THE PROBLEM:
Restate, word for word, all of the material shown below.

begin

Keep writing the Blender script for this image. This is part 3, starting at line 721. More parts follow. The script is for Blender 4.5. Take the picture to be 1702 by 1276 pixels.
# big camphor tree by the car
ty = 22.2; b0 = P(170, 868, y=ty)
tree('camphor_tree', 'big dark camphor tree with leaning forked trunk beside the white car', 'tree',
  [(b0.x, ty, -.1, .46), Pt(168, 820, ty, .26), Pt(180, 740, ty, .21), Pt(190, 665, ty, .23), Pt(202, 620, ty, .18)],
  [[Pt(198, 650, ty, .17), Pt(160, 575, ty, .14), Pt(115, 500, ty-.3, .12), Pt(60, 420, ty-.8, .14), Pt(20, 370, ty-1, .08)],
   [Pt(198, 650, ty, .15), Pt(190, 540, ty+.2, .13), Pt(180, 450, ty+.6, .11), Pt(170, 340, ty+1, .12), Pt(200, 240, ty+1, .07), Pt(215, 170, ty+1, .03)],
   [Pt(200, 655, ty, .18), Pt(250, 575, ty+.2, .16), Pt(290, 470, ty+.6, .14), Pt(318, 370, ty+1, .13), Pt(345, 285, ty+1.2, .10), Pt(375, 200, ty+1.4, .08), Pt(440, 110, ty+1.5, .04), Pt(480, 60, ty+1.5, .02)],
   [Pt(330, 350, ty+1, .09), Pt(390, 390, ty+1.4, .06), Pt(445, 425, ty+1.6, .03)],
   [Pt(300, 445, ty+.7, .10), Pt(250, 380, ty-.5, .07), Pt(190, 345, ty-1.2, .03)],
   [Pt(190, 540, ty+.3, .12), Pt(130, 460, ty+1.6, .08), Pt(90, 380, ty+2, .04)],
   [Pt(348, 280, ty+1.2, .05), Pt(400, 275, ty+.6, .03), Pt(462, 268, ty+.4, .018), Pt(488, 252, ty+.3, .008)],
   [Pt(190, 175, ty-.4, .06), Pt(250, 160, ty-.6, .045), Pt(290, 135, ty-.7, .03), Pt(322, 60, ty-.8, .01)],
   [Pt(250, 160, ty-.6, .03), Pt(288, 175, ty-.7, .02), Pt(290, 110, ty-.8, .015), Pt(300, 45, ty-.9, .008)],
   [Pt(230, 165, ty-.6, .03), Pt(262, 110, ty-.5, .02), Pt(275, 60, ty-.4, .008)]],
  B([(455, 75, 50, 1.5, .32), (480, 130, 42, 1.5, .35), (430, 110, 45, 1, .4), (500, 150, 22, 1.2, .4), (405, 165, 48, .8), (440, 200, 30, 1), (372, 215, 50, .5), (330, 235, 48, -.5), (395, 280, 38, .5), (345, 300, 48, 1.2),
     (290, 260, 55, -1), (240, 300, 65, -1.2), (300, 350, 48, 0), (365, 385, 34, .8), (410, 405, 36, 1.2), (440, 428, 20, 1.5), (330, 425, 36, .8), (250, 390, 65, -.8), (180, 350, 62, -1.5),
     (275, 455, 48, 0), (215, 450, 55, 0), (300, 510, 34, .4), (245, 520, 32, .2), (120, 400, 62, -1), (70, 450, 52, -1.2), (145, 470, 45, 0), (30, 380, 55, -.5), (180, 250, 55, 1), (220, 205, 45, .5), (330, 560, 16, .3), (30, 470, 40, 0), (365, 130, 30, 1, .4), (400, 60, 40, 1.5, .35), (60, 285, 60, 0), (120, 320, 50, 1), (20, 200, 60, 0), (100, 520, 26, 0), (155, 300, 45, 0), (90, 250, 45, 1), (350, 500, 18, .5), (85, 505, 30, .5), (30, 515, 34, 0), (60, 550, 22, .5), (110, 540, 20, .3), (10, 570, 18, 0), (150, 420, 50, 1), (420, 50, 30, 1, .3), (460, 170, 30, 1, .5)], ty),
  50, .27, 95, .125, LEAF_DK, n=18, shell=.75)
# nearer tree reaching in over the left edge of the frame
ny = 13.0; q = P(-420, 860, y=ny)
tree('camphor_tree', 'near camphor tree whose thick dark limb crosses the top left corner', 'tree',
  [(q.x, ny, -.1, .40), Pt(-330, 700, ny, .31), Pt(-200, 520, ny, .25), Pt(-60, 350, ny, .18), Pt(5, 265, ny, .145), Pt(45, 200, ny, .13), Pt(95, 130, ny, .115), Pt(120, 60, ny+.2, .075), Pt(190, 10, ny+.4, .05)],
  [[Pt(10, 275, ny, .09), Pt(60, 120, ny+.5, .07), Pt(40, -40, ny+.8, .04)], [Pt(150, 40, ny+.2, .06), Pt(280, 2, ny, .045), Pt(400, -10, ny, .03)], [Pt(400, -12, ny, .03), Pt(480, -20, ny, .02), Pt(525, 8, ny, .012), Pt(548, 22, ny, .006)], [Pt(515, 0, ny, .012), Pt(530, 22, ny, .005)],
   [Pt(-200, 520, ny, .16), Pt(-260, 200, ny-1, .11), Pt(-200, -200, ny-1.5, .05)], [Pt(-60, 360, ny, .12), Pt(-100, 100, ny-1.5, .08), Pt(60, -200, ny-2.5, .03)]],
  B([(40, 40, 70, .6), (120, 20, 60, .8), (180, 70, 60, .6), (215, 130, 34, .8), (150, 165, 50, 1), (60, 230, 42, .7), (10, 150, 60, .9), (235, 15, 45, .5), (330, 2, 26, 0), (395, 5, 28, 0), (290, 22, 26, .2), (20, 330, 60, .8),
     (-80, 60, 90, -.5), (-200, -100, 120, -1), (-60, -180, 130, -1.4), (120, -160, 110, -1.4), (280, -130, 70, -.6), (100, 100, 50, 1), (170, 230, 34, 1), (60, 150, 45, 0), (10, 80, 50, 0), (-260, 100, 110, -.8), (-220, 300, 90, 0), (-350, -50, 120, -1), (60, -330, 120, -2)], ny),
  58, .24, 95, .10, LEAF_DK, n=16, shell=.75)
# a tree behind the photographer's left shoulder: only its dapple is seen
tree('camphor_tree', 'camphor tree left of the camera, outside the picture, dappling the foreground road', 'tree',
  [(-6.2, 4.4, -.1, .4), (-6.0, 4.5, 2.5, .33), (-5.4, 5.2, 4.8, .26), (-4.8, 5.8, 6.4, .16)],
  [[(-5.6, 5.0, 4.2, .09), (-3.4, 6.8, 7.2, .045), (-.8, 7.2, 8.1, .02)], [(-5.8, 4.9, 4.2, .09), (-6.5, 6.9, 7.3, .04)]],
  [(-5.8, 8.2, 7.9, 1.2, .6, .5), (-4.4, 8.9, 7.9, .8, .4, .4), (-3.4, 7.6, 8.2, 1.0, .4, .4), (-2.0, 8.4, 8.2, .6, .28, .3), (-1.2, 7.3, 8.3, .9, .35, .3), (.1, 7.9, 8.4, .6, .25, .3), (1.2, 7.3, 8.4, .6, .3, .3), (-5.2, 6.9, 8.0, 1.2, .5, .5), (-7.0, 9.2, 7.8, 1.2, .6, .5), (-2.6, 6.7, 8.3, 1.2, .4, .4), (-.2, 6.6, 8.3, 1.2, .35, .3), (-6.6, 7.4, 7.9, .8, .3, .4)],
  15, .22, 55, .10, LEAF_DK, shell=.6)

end

CORRECT RESPONSE:
Keep writing the Blender script for this image. This is part 3, starting at line 721. More parts follow. The script is for Blender 4.5. Take the picture to be 1702 by 1276 pixels.
# big camphor tree by the car
ty = 22.2; b0 = P(170, 868, y=ty)
tree('camphor_tree', 'big dark camphor tree with leaning forked trunk beside the white car', 'tree',
  [(b0.x, ty, -.1, .46), Pt(168, 820, ty, .26), Pt(180, 740, ty, .21), Pt(190, 665, ty, .23), Pt(202, 620, ty, .18)],
  [[Pt(198, 650, ty, .17), Pt(160, 575, ty, .14), Pt(115, 500, ty-.3, .12), Pt(60, 420, ty-.8, .14), Pt(20, 370, ty-1, .08)],
   [Pt(198, 650, ty, .15), Pt(190, 540, ty+.2, .13), Pt(180, 450, ty+.6, .11), Pt(170, 340, ty+1, .12), Pt(200, 240, ty+1, .07), Pt(215, 170, ty+1, .03)],
   [Pt(200, 655, ty, .18), Pt(250, 575, ty+.2, .16), Pt(290, 470, ty+.6, .14), Pt(318, 370, ty+1, .13), Pt(345, 285, ty+1.2, .10), Pt(375, 200, ty+1.4, .08), Pt(440, 110, ty+1.5, .04), Pt(480, 60, ty+1.5, .02)],
   [Pt(330, 350, ty+1, .09), Pt(390, 390, ty+1.4, .06), Pt(445, 425, ty+1.6, .03)],
   [Pt(300, 445, ty+.7, .10), Pt(250, 380, ty-.5, .07), Pt(190, 345, ty-1.2, .03)],
   [Pt(190, 540, ty+.3, .12), Pt(130, 460, ty+1.6, .08), Pt(90, 380, ty+2, .04)],
   [Pt(348, 280, ty+1.2, .05), Pt(400, 275, ty+.6, .03), Pt(462, 268, ty+.4, .018), Pt(488, 252, ty+.3, .008)],
   [Pt(190, 175, ty-.4, .06), Pt(250, 160, ty-.6, .045), Pt(290, 135, ty-.7, .03), Pt(322, 60, ty-.8, .01)],
   [Pt(250, 160, ty-.6, .03), Pt(288, 175, ty-.7, .02), Pt(290, 110, ty-.8, .015), Pt(300, 45, ty-.9, .008)],
   [Pt(230, 165, ty-.6, .03), Pt(262, 110, ty-.5, .02), Pt(275, 60, ty-.4, .008)]],
  B([(455, 75, 50, 1.5, .32), (480, 130, 42, 1.5, .35), (430, 110, 45, 1, .4), (500, 150, 22, 1.2, .4), (405, 165, 48, .8), (440, 200, 30, 1), (372, 215, 50, .5), (330, 235, 48, -.5), (395, 280, 38, .5), (345, 300, 48, 1.2),
     (290, 260, 55, -1), (240, 300, 65, -1.2), (300, 350, 48, 0), (365, 385, 34, .8), (410, 405, 36, 1.2), (440, 428, 20, 1.5), (330, 425, 36, .8), (250, 390, 65, -.8), (180, 350, 62, -1.5),
     (275, 455, 48, 0), (215, 450, 55, 0), (300, 510, 34, .4), (245, 520, 32, .2), (120, 400, 62, -1), (70, 450, 52, -1.2), (145, 470, 45, 0), (30, 380, 55, -.5), (180, 250, 55, 1), (220, 205, 45, .5), (330, 560, 16, .3), (30, 470, 40, 0), (365, 130, 30, 1, .4), (400, 60, 40, 1.5, .35), (60, 285, 60, 0), (120, 320, 50, 1), (20, 200, 60, 0), (100, 520, 26, 0), (155, 300, 45, 0), (90, 250, 45, 1), (350, 500, 18, .5), (85, 505, 30, .5), (30, 515, 34, 0), (60, 550, 22, .5), (110, 540, 20, .3), (10, 570, 18, 0), (150, 420, 50, 1), (420, 50, 30, 1, .3), (460, 170, 30, 1, .5)], ty),
  50, .27, 95, .125, LEAF_DK, n=18, shell=.75)
# nearer tree reaching in over the left edge of the frame
ny = 13.0; q = P(-420, 860, y=ny)
tree('camphor_tree', 'near camphor tree whose thick dark limb crosses the top left corner', 'tree',
  [(q.x, ny, -.1, .40), Pt(-330, 700, ny, .31), Pt(-200, 520, ny, .25), Pt(-60, 350, ny, .18), Pt(5, 265, ny, .145), Pt(45, 200, ny, .13), Pt(95, 130, ny, .115), Pt(120, 60, ny+.2, .075), Pt(190, 10, ny+.4, .05)],
  [[Pt(10, 275, ny, .09), Pt(60, 120, ny+.5, .07), Pt(40, -40, ny+.8, .04)], [Pt(150, 40, ny+.2, .06), Pt(280, 2, ny, .045), Pt(400, -10, ny, .03)], [Pt(400, -12, ny, .03), Pt(480, -20, ny, .02), Pt(525, 8, ny, .012), Pt(548, 22, ny, .006)], [Pt(515, 0, ny, .012), Pt(530, 22, ny, .005)],
   [Pt(-200, 520, ny, .16), Pt(-260, 200, ny-1, .11), Pt(-200, -200, ny-1.5, .05)], [Pt(-60, 360, ny, .12), Pt(-100, 100, ny-1.5, .08), Pt(60, -200, ny-2.5, .03)]],
  B([(40, 40, 70, .6), (120, 20, 60, .8), (180, 70, 60, .6), (215, 130, 34, .8), (150, 165, 50, 1), (60, 230, 42, .7), (10, 150, 60, .9), (235, 15, 45, .5), (330, 2, 26, 0), (395, 5, 28, 0), (290, 22, 26, .2), (20, 330, 60, .8),
     (-80, 60, 90, -.5), (-200, -100, 120, -1), (-60, -180, 130, -1.4), (120, -160, 110, -1.4), (280, -130, 70, -.6), (100, 100, 50, 1), (170, 230, 34, 1), (60, 150, 45, 0), (10, 80, 50, 0), (-260, 100, 110, -.8), (-220, 300, 90, 0), (-350, -50, 120, -1), (60, -330, 120, -2)], ny),
  58, .24, 95, .10, LEAF_DK, n=16, shell=.75)
# a tree behind the photographer's left shoulder: only its dapple is seen
tree('camphor_tree', 'camphor tree left of the camera, outside the picture, dappling the foreground road', 'tree',
  [(-6.2, 4.4, -.1, .4), (-6.0, 4.5, 2.5, .33), (-5.4, 5.2, 4.8, .26), (-4.8, 5.8, 6.4, .16)],
  [[(-5.6, 5.0, 4.2, .09), (-3.4, 6.8, 7.2, .045), (-.8, 7.2, 8.1, .02)], [(-5.8, 4.9, 4.2, .09), (-6.5, 6.9, 7.3, .04)]],
  [(-5.8, 8.2, 7.9, 1.2, .6, .5), (-4.4, 8.9, 7.9, .8, .4, .4), (-3.4, 7.6, 8.2, 1.0, .4, .4), (-2.0, 8.4, 8.2, .6, .28, .3), (-1.2, 7.3, 8.3, .9, .35, .3), (.1, 7.9, 8.4, .6, .25, .3), (1.2, 7.3, 8.4, .6, .3, .3), (-5.2, 6.9, 8.0, 1.2, .5, .5), (-7.0, 9.2, 7.8, 1.2, .6, .5), (-2.6, 6.7, 8.3, 1.2, .4, .4), (-.2, 6.6, 8.3, 1.2, .35, .3), (-6.6, 7.4, 7.9, .8, .3, .4)],
  15, .22, 55, .10, LEAF_DK, shell=.6)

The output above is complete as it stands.